Traders who want to automate what they do and get the best price have long been saddled with proprietary systems like Bloomberg to run their algorithms.
No more. Now there’s Marketcetera. It’s a GPL Version 2.0 system, written mainly in Java, aimed at automating your trade operations so you can play with the big dogs.
Graham Miller is the CEO. “We built it out of a personal desire to see it happen. We got a small investment from ex-Susquehanna traders. We built out the platform and at the end of last summer decided we would take capital to extend it.
“Open source is traditionally a good way to develop new platforms,” he added. I like it when the words open source and traditionally sit in the same sentence. Shows someone is living fast.
“We have an Eclipse based front-end and a Java-based server back-end . We make use of Rubyscripting in several places – we integrate the JRuby scripting engine in the front-end. We also have a Rails application.”
Still, anything which can build Java code can build Marketcetera add-ons. “We have an integration story for .Net and other languages,” Miller adds.

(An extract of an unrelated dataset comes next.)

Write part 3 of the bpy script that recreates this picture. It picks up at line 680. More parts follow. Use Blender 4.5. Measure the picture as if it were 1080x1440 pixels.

Miller and CTO Toli Kuznets have been touting Marketcetera for months in open source communities like Eclipse, RCP, QuickFIX and QuantLib.
They also had the good taste to talk with our own Matt Asay, who called it cool and described its advantages for market makers.
I did a piece for Salon on day traders about a decade ago — it’s where the picture at the top of this post came from — so I know a little about these folks.
Day traders come in two types — gamblers and nerds. Gamblers invest like they’re sitting at a blackjack table in Las Vegas, nerds create a system and stick to it.
This will automate the nerds and give the gamblers that much more action.